World’s Largest Christmas Store

By Linda Tancs

It’s no wonder that Bronner’s Christmas Wonderland in Frankenmuth, Michigan, is dubbed the world’s largest Christmas store. They’ve got over 50,000 trims and gifts, decorations and gifts from 50 nations, 150 styles of nutcrackers and 100,000 lights illuminating the salesroom, among other things. If you want to go really big on the gift-giving, there’s a 17-foot fiberglass Santa Claus for $10,000. Over 2 million visitors arrive at the store each year, a sprawling complex of 45 acres with its own Christmas Lane thoroughfare. The Bronner motto is “Enjoy CHRISTmas, It’s His Birthday; Enjoy LIFE, It’s His Way.” Merry Christmas!

Big Snow Country

By Linda Tancs

Ottawa National Forest comprises nearly 1 million acres and is located in the western Upper Peninsula of Michigan, extending from the south shore of Lake Superior to the Wisconsin border. Along that border is the small town of Ironwood, a gateway to Michigan’s Upper Peninsula. Once a mining town, it’s now part of “big snow country,” where winters are long with an average snow accumulation of 200 inches. During ski season, there can be as many as 15,000 people in the area frequenting the six area ski hills and resorts with an abundance of snowmobilers plowing over 485 miles of groomed snowmobile trails. Rounding out the winter sports are dog-sledding, cross-country skiing and ice fishing.
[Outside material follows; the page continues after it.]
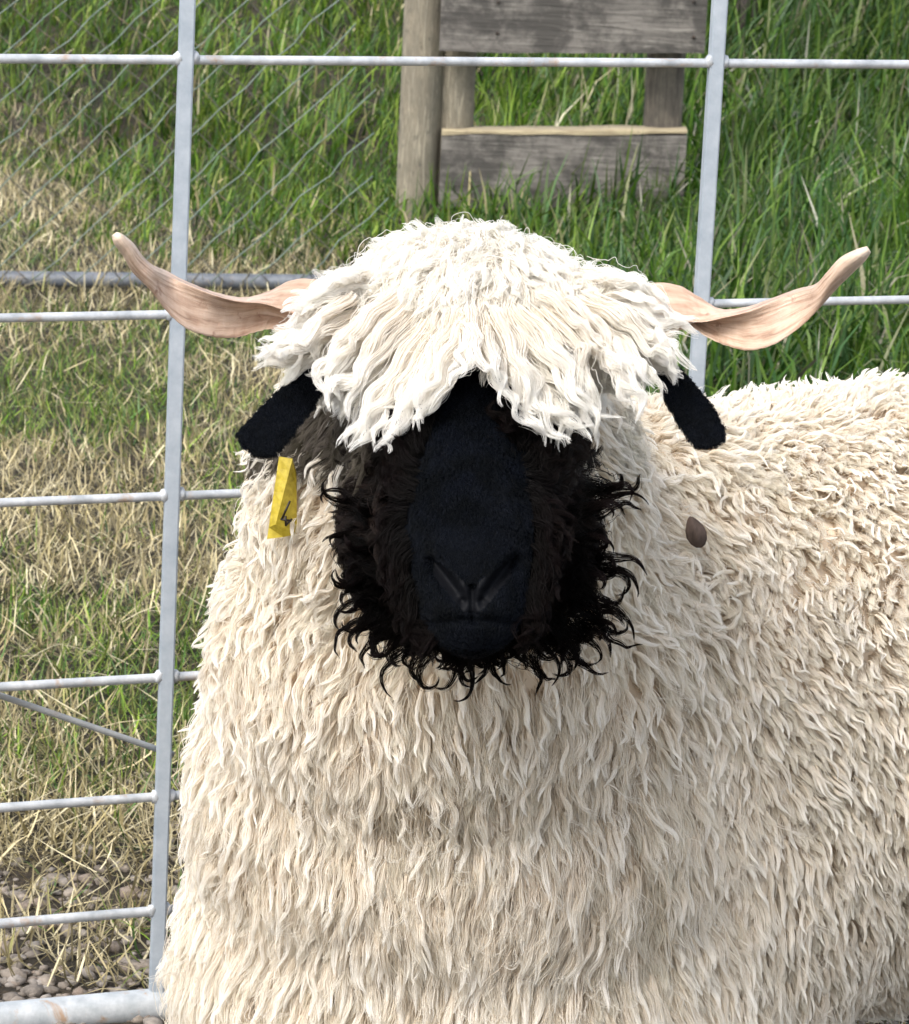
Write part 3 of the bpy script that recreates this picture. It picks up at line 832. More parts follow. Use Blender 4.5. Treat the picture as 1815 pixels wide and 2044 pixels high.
def locks(name, mat, G_, m, R0, prof, amp, wav, srad, tone, parent, label=None, frizz=.25, stragg=.06, flat=.55):
    """G_ (n,K,3) guides -> hair curves, m strands per lock following one wave.
    R0 (n,) lock radius; prof (K,) radius profile; amp (n,) wave size, wav (n,) wave length"""
    n, K, _ = G_.shape
    T = unit(np.gradient(G_, axis=1))
    ref = unit(rng.normal(0, 1, (n, 1, 3)))
    N1 = unit(np.cross(T, ref)); N2 = np.cross(T, N1)
    seglen = np.linalg.norm(np.diff(G_, axis=1), axis=2); s = np.concatenate([np.zeros((n, 1)), np.cumsum(seglen, 1)], 1)
    ph = rng.uniform(0, 6.28, (n, 1)); om = 2 * math.pi / wav[:, None] * rng.choice([-1, 1], (n, 1))
    t = np.linspace(0, 1, K)[None]
    ar = amp[:, None] * (t ** .8)
    off = (np.cos(ph + om * s)[..., None] * N1 + flat * np.sin(ph + om * s)[..., None] * N2) * ar[..., None]
    ctr = G_ + off
    a = rng.uniform(0, 6.28, (n, m, 1)); rr = np.sqrt(rng.random((n, m, 1)))
    st = (rng.random((n, m, 1)) < stragg)
    Rk = R0[:, None, None] * prof[None, None, :] * rr * np.where(st, 2.4, 1)
    wob = 1 + frizz * rng.normal(0, 1, (n, m, K))
    pts = ctr[:, None] + (Rk * np.cos(a) * wob)[..., None] * N1[:, None] + (Rk * np.sin(a) * wob)[..., None] * N2[:, None]
    # strands end at different lengths: slide some tips back
    cut = rng.uniform(.82, 1.0, (n, m, 1))
    tt = np.linspace(0, 1, K)[None, None] * cut * (K - 1)
    i0 = np.clip(np.floor(tt).astype(int), 0, K - 2); fr = (tt - i0)[..., None]
    p0 = np.take_along_axis(pts, i0[..., None], 2); p1 = np.take_along_axis(pts, i0[..., None] + 1, 2)
    pts = p0 * (1 - fr) + p1 * fr
    rad = srad * np.linspace(1, .35, K)[None, None] * rng.uniform(.7, 1.3, (n, m, 1)) * np.ones((n, m, K))
    tn_ = np.clip(tone[:, None, None] + rng.normal(0, .06, (n, m, 1)), 0, 1) * np.ones((n, m, K))
    hc = bpy.data.hair_curves.new(name)
    hc.add_curves([K] * (n * m))
    hc.attributes['position'].data.foreach_set('vector', pts.astype(np.float32).ravel())
    ra = hc.attributes.get('radius') or hc.attributes.new('radius', 'FLOAT', 'POINT')
    ra.data.foreach_set('value', rad.astype(np.float32).ravel())
    ta = hc.attributes.new('tone', 'FLOAT', 'POINT'); ta.data.foreach_set('value', tn_.astype(np.float32).ravel())
    hc.materials.append(mat)
    o = link(bpy.data.objects.new(name, hc), parent)
    if label: o['label'] = label
    print(name, n * m * K)
    return o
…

A Superior Wilderness Experience

By Linda Tancs

Surrounded by Lake Superior and near the border with Canada, Michigan’s Isle Royale is one of the least visited U.S. national parks. That’s to be expected, considering its remote location. All the better for you. Enjoy a car-free experience where the only approved modes of transportation include hiking, boating, canoeing and kayaking. Known for its wolves and moose populations, Craggy Scoville Point is a great spot for viewing some of the roughly 200 rocky islets that form the Isle Royale archipelago. Accessible by ferry, seaplane or private watercraft, there are two boats that service the island from Michigan—the Ranger III from Houghton and the Isle Royale Queen IV from Copper Harbor. The island closes from November 1 – April 15 annually.

Big Red

By Linda Tancs

The most photographed lighthouse in Michigan is Holland Harbor Lighthouse, affectionately known as Big Red. The bright red structure seen today on the south side of the Holland Channel is a descendant of the first structure built on the site in 1872. For a great view of Big Red, visit Holland State Park and walk along the boardwalk to the north pier (wheelchair accessible). You can also view it from Mt. Pisgah, where the dune staircase takes you 157 feet above sea level. Otherwise, it is a quarter-mile walk to the lighthouse across sand and gravel from the park entrance, and visits are limited to one hour.

Tulip Time

By Linda Tancs

It’s tulip time in Holland. No, not that Holland—Holland, Michigan. That’s not to imply that they don’t have anything in common with their European counterpart. Indeed, the city, located on the shores of beautiful Lake Macatawa and Lake Michigan, has a rich Dutch heritage arising from its founders from Rotterdam. The annual Tulip Time Festival is taking place through May 14, a celebration of Dutch cuisine, crafts, dancing and costumes. And, of course, the tulips—nearly 4.5 million of them. Don’t miss the parades, some of the largest and most spectacular in Michigan.

Aloha from Michigan

By Linda Tancs

The tropics beckon at Honolulu House in Marshall, Michigan. Yes, that’s right. In America’s Midwest, a sandstone mansion incorporates Polynesian (plus some Italianate and Gothic Revival) architecture. Its tropical influences include a raised veranda and observation platform. An inviting nine-bay porch spans the front, with its wide center bay serving as the base of its pagoda-topped tower. Built in 1860 for the first U.S. consul to the Sandwich Islands, it stands in the heart of Marshall’s National Historic Landmark District (at the corner of Mansion and Kalamazoo) and is listed on the Historic American Buildings Survey.